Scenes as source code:
* * * * * * *
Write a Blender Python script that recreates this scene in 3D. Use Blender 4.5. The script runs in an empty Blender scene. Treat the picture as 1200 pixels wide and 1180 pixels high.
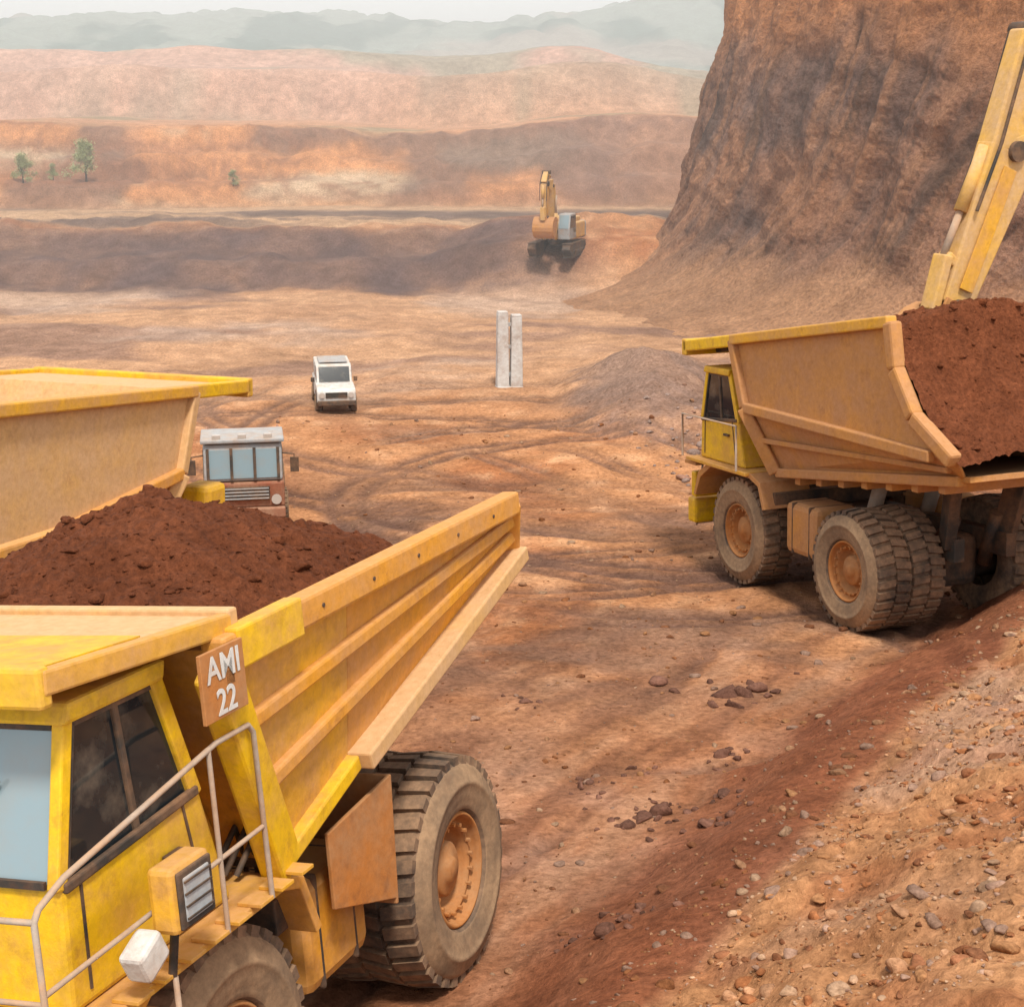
import bpy, bmesh, math, random
import numpy as np
from mathutils import Vector, Matrix, Euler
random.seed(7); np.random.seed(7)
D=bpy.data; C=bpy.context
scene=C.scene
COL=scene.collection
R=math.radians

# ------------------------------------------------------------ noise
def _h(ix,iy,s):
    n=np.sin(ix*127.1+iy*311.7+s*74.7)*43758.5453
    return n-np.floor(n)
def vn(x,y,s=0):
    ix=np.floor(x);iy=np.floor(y);fx=x-ix;fy=y-iy
    fx=fx*fx*fx*(fx*(fx*6-15)+10);fy=fy*fy*fy*(fy*(fy*6-15)+10)
    a=_h(ix,iy,s);b=_h(ix+1,iy,s);c=_h(ix,iy+1,s);d=_h(ix+1,iy+1,s)
    return (a*(1-fx)+b*fx)*(1-fy)+(c*(1-fx)+d*fx)*fy
def fbm(x,y,s=0,o=4):
    t=0;a=.5;m=0
    for i in range(o):
        t=t+a*vn(x,y,s+i*3.1);m+=a
        x,y=(x*1.6+y*1.2)+5.2,(-x*1.2+y*1.6)+1.3;a*=.5
    return t/m*2-1
def ss(a,b,x):
    t=np.clip((x-a)/(b-a),0,1);return t*t*(3-2*t)

# ------------------------------------------------------------ terrain function
def bermd(x,y):
    return (x-1.2)*.867-(y-11.2)*.498+.5*fbm(x*.4,y*.4,5,5)
def berms(x,y):
    return (x-1.2)*.498+(y-11.2)*.867
TR=[(-9,30,22),(2,12,26),(-2,42,12),(6,48,16),(-14,46,20),(1,30,9),(4,38,9.5),(-30,20,38),(12,60,26),(0,22,14),(-6,60,30)]
def tracks(x,y):
    wx=x+1.1*fbm(x*.12,y*.12,31,2);wy=y+1.1*fbm(x*.12,y*.12,37,2)
    t=np.zeros_like(x)
    for k,(cx,cy,r) in enumerate(TR):
        dd=np.sqrt((wx-cx)**2+((wy-cy))**2)-r
        mk=ss(.35,.6,vn(x*.13+k*7,y*.13,43+k))
        for o in (-1.75,-1.15,1.15,1.75):
            t=np.maximum(t,mk*np.exp(-((dd-o)/.24)**2))
    m=np.clip(.35+1.0*vn(x*.3,y*.3,41),0,1)
    t=t*m*ss(14,19,y)*(1-ss(54,66,y))
    d=(x-1.2)*.867-(y-11.2)*.498+.25*fbm(x*.2,y*.2,33,2);s=berms(x,y)
    mm=ss(.35,.6,vn(s*.35,d*1.5,45))*(1-ss(24,30,y))*(.5+.5*ss(.3,.7,vn(x*2.5,y*2.5,46)))
    for o in (-1.2,-1.75,-3.3,-3.9,-4.8):
        t=np.maximum(t,.6*mm*np.exp(-((d-o)/.15)**2))
    return t
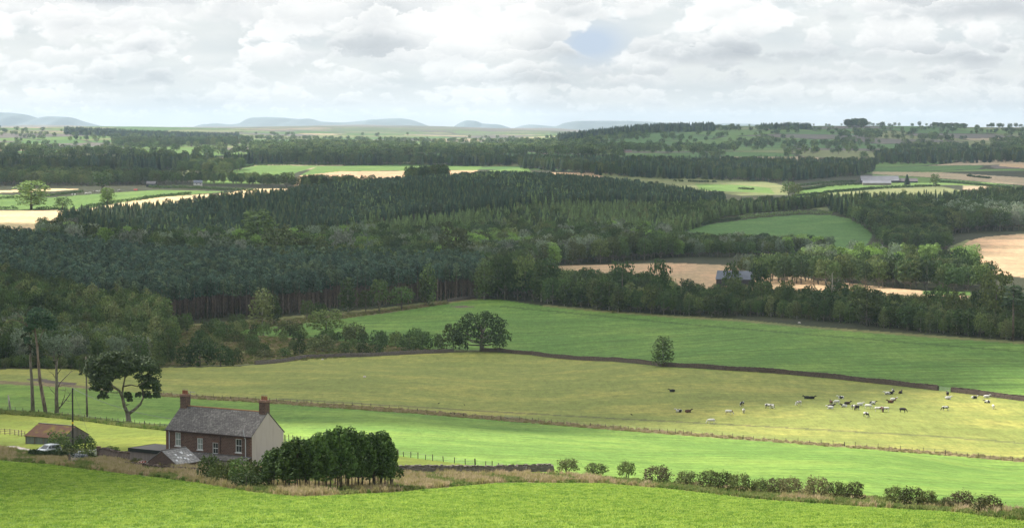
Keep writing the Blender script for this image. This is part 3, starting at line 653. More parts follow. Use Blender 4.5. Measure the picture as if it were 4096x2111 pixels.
        for k in range(46):
            t = (k + .5) / 46; zz = .27 + .70 * t; rr = w * .5 * (1 - t) ** .45 * rg.uniform(.55, 1.08); a = k * 2.4 + rg.uniform(-.5, .5)
            c = np.array([math.cos(a) * rr, math.sin(a) * rr, zz * h]); r = rg.uniform(.30, .52)
            L.append(lobe(c, r, 1.0, 34, s, rg, .55, -.3))
            # drooping sprays below the spray tops
            n = 16; D = rg.normal(size=(n, 3)); D[:, 2] = 0; D /= np.linalg.norm(D, axis=1, keepdims=True)
            C = c + D * r * .85 + np.column_stack([np.zeros(n), np.zeros(n), -rg.uniform(.1, .8, n) * r * 1.6])
            L.append(leaf_quads(C, D + rg.normal(size=D.shape) * .3, np.full(n, s * 1.1), rg, 1.3))
        for k in range(3):
            a = k * 2.1; mb.tube([(math.cos(a) * .3, math.sin(a) * .3, -.15), (math.cos(a) * .25, math.sin(a) * .25, h * .3), (0, 0, h * .8)], [.07, .06, .02], 6)
    return np.vstack(L), mb, h, w
PROTO = {}
def protos(kind, leafm, barkm, n=4, leaf=1.0, key=None):
    key = key or kind
    out = []
    for k in range(n):
        V, mb, h, w = gen_crown(kind, 100 + 17 * k + sum(map(ord, key)), leaf)
        c = MB(); c.quads(V); crown = c.mesh(key + '_crown', [M[leafm]]); trunk = mb.mesh(key + '_trunk', [M[barkm]], True)
        a = MB(); a.quads(V); a.v += []; b0 = len(a.v); a.v.extend(mb.v); a.f.extend([tuple(b0 + i for i in f) for f in mb.f]); a.m.extend([1] * len(mb.f))
        whole = a.mesh(key, [M[leafm], M[barkm]])
        out.append((crown, trunk, whole, h, w))
    PROTO[key] = out
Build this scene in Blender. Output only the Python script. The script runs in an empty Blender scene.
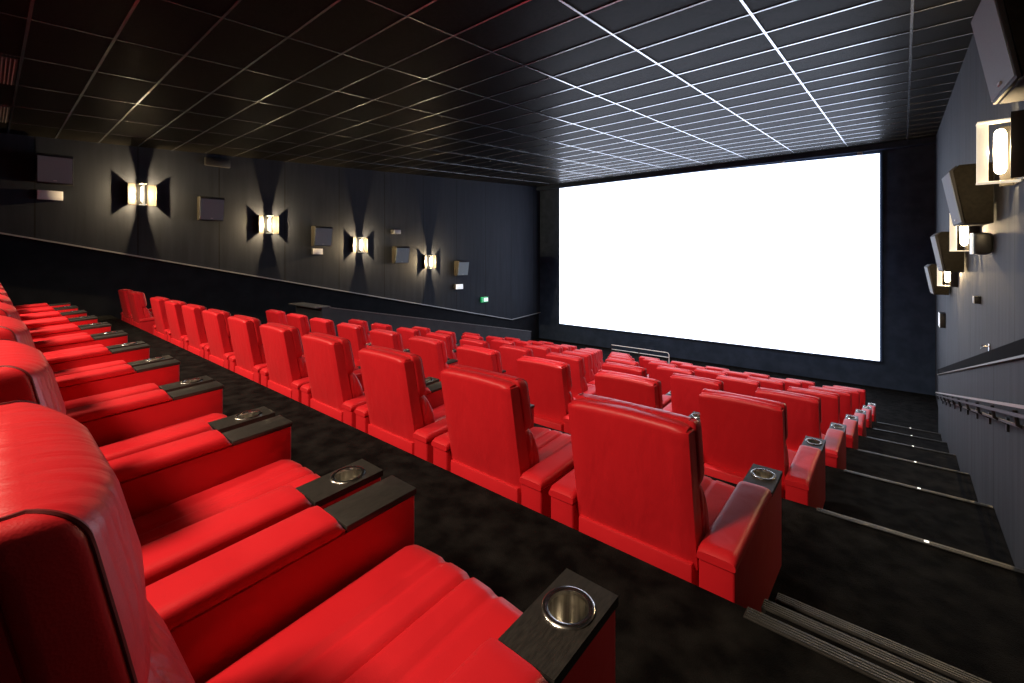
import bpy, bmesh, math, random
from mathutils import Vector, Matrix
random.seed(7)
S = 1.3                      # metres per survey unit
CAMZ = 1.11                  # eye height over the rear tier, survey units
scene = bpy.context.scene
COL = scene.collection
PI = math.pi

def W(x, y, z):              # survey unit (camera at 0,0,0) -> world metres, z=0 on the rear tier
    return Vector((x * S, y * S, (z + CAMZ) * S))

# ------------------------------------------------------------------ materials
def nt(name):
    m = bpy.data.materials.new(name); m.use_nodes = True
    n = m.node_tree.nodes; l = m.node_tree.links
    return m, n, l, n['Principled BSDF']

def simple(name, col, rough=0.5, metal=0.0, spec=0.5, emit=None, strength=0.0):
    m, n, l, b = nt(name)
    b.inputs['Base Color'].default_value = (*col, 1)
    b.inputs['Roughness'].default_value = rough
    b.inputs['Metallic'].default_value = metal
    b.inputs['Specular IOR Level'].default_value = spec
    if emit:
        b.inputs['Emission Color'].default_value = (*emit, 1)
        b.inputs['Emission Strength'].default_value = strength
    return m

def noise_mat(name, c1, c2, scale, rough, spec=0.5, metal=0.0, stretch=(1, 1, 1), bump=0.0, bscale=None, detail=4, lo=.35, hi=.65, coord='Object', rough2=None):
    m, n, l, b = nt(name)
    tc = n.new('ShaderNodeTexCoord'); mp = n.new('ShaderNodeMapping')
    mp.inputs['Scale'].default_value = stretch
    l.new(tc.outputs[coord], mp.inputs['Vector'])
    nz = n.new('ShaderNodeTexNoise'); nz.inputs['Scale'].default_value = scale; nz.inputs['Detail'].default_value = detail
    l.new(mp.outputs['Vector'], nz.inputs['Vector'])
    cr = n.new('ShaderNodeValToRGB')
    cr.color_ramp.elements[0].position = lo; cr.color_ramp.elements[0].color = (*c1, 1)
    cr.color_ramp.elements[1].position = hi; cr.color_ramp.elements[1].color = (*c2, 1)
    l.new(nz.outputs['Fac'], cr.inputs['Fac']); l.new(cr.outputs['Color'], b.inputs['Base Color'])
    b.inputs['Roughness'].default_value = rough
    b.inputs['Specular IOR Level'].default_value = spec
    b.inputs['Metallic'].default_value = metal
    if bump:
        n2 = n.new('ShaderNodeTexNoise'); n2.inputs['Scale'].default_value = bscale or scale; n2.inputs['Detail'].default_value = 3
        l.new(mp.outputs['Vector'], n2.inputs['Vector'])
        bp = n.new('ShaderNodeBump'); bp.inputs['Strength'].default_value = bump; bp.inputs['Distance'].default_value = 0.01
        l.new(n2.outputs['Fac'], bp.inputs['Height']); l.new(bp.outputs['Normal'], b.inputs['Normal'])
    return m

def leather(name, wrinkle=0.0, col1=(.55, .010, .018), col2=(.64, .014, .022), stretch=(2.0, 9, 9)):
    m, n, l, b = nt(name)
    tc = n.new('ShaderNodeTexCoord')
    nz = n.new('ShaderNodeTexNoise'); nz.inputs['Scale'].default_value = 5; nz.inputs['Detail'].default_value = 3
    l.new(tc.outputs['Object'], nz.inputs['Vector'])
    mx = n.new('ShaderNodeMix'); mx.data_type = 'RGBA'
    mx.inputs['A'].default_value = (*col1, 1); mx.inputs['B'].default_value = (*col2, 1)
    l.new(nz.outputs['Fac'], mx.inputs['Factor']); l.new(mx.outputs['Result'], b.inputs['Base Color'])
    b.inputs['Roughness'].default_value = .44
    b.inputs['Sheen Weight'].default_value = .09; b.inputs['Sheen Roughness'].default_value = .35; b.inputs['Sheen Tint'].default_value = (1, .45, .42, 1)
    b.inputs['Specular IOR Level'].default_value = .42
    vo = n.new('ShaderNodeTexVoronoi'); vo.inputs['Scale'].default_value = 260
    l.new(tc.outputs['Object'], vo.inputs['Vector'])
    b1 = n.new('ShaderNodeBump'); b1.inputs['Strength'].default_value = .10; b1.inputs['Distance'].default_value = .002
    l.new(vo.outputs['Distance'], b1.inputs['Height'])
    last = b1
    if wrinkle:
        mp = n.new('ShaderNodeMapping'); mp.inputs['Scale'].default_value = stretch
        l.new(tc.outputs['Object'], mp.inputs['Vector'])
        n2 = n.new('ShaderNodeTexNoise'); n2.inputs['Scale'].default_value = 1.6; n2.inputs['Detail'].default_value = 2.5
        n2.inputs['Distortion'].default_value = .35
        l.new(mp.outputs['Vector'], n2.inputs['Vector'])
        b2 = n.new('ShaderNodeBump'); b2.inputs['Strength'].default_value = wrinkle; b2.inputs['Distance'].default_value = .05
        l.new(n2.outputs['Fac'], b2.inputs['Height']); l.new(b1.outputs['Normal'], b2.inputs['Normal'])
        last = b2
    l.new(last.outputs['Normal'], b.inputs['Normal'])
    return m

M = {}
M['leather'] = leather('red_leather', .12, stretch=(3, 3, 3))
M['leather_head'] = leather('red_leather_creased', .28, stretch=(11, 2.5, 2.5))
M['leather_back'] = leather('red_leather_back', .22, stretch=(5, 3, 2))
M['leather_side'] = leather('red_leather_gathered', .5, stretch=(6, 10, 4))
M['seam'] = simple('dark_red_piping', (.16, .004, .006), .6)
M['tray'] = noise_mat('black_laminate', (.020, .018, .017), (.035, .031, .028), 30, .38, spec=.5, stretch=(6, 1, 6), bump=.05, bscale=90)
M['steel'] = simple('brushed_steel', (.72, .70, .66), .22, 1.0)
M['steel_in'] = noise_mat('brushed_steel_inside', (.42, .40, .36), (.72, .70, .65), 40, .28, metal=1.0, stretch=(3, 3, .1))
M['plinth'] = simple('black_plinth', (.006, .006, .006), .8)
M['carpet'] = noise_mat('black_carpet', (.0015, .0015, .0017), (.013, .0125, .012), 7.0, 1.0, spec=.08, bump=.6, bscale=160, detail=8, lo=.38, hi=.72, coord='Object')
M['nosing'] = noise_mat('ribbed_aluminium', (.05, .049, .047), (.10, .096, .09), 60, .45, metal=.7, stretch=(1, 40, 40), bump=.2)
M['rail'] = simple('satin_rail', (.85, .86, .90), .3, .1)
M['rail_dark'] = simple('black_bracket', (.012, .012, .014), .5)
M['speaker'] = noise_mat('dark_speaker_cabinet', (.010, .009, .007), (.016, .014, .011), 30, .7, spec=.08)
M['grille'] = noise_mat('grey_speaker_grille', (.20, .245, .25), (.28, .33, .34), 300, .6, spec=.3)
M['speaker_lip'] = simple('pale_grey_speaker_lip', (.035, .036, .04), .6, spec=.15)
M['badge'] = simple('silver_badge', (.6, .6, .6), .4, .3)
M['lamp_white'] = simple('white_metal_added_glow', (.85, .80, .68), .45, emit=(1, .86, .62), strength=.75)  # slight emission stands in for bulb light falling on the frame metal
M['lamp_dark'] = simple('dark_lamp_plate', (.03, .027, .022), .5)
M['bulb'] = simple('warm_bulb', (1, .9, .7), .5, emit=(1.0, .84, .58), strength=14)
M['dado_black'] = simple('matt_black_ledge', (.004, .004, .005), .95, spec=.05)
M['screen'] = simple('lit_screen', (.9, .9, .9), .9, spec=0, emit=(.80, .92, 1.16), strength=2.5)
M['mask'] = noise_mat('black_masking', (.020, .032, .058), (.030, .045, .080), 3, .85, spec=.15)
M['white_plastic'] = simple('white_plastic', (.75, .75, .75), .45)
M['grey_plastic'] = simple('grey_plastic', (.28, .28, .29), .5)
M['black_plastic'] = simple('black_plastic', (.012, .012, .013), .45)
M['sign_white'] = simple('sign_white_face', (.85, .87, .88), .5, emit=(.9, .97, 1), strength=.55)
M['sign_green'] = simple('sign_green', (.0, .30, .10), .5, emit=(0, .7, .2), strength=.35)
M['led'] = simple('step_led', (1, 1, 1), .4, emit=(1, .97, .9), strength=1.6)
M['vent'] = simple('grey_vent_blade', (.30, .28, .27), .5, .2)
M['tbar'] = noise_mat('ceiling_tbar', (.60, .60, .62), (.72, .72, .74), 8, .23, spec=.5, metal=1.0)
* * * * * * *
» **EXERCISE DIRECTIONS**
Restate the data word for word from its first line through the line with "R=math.radians", leaving out any picture along the way.

» **FULL OUTPUT**
Write a Blender Python script that recreates this scene in 3D. Use Blender 4.5. The script runs in an empty Blender scene. Treat the picture as 1200 pixels wide and 1180 pixels high.
import bpy, bmesh, math, random
import numpy as np
from mathutils import Vector, Matrix, Euler
random.seed(7); np.random.seed(7)
D=bpy.data; C=bpy.context
scene=C.scene
COL=scene.collection
R=math.radians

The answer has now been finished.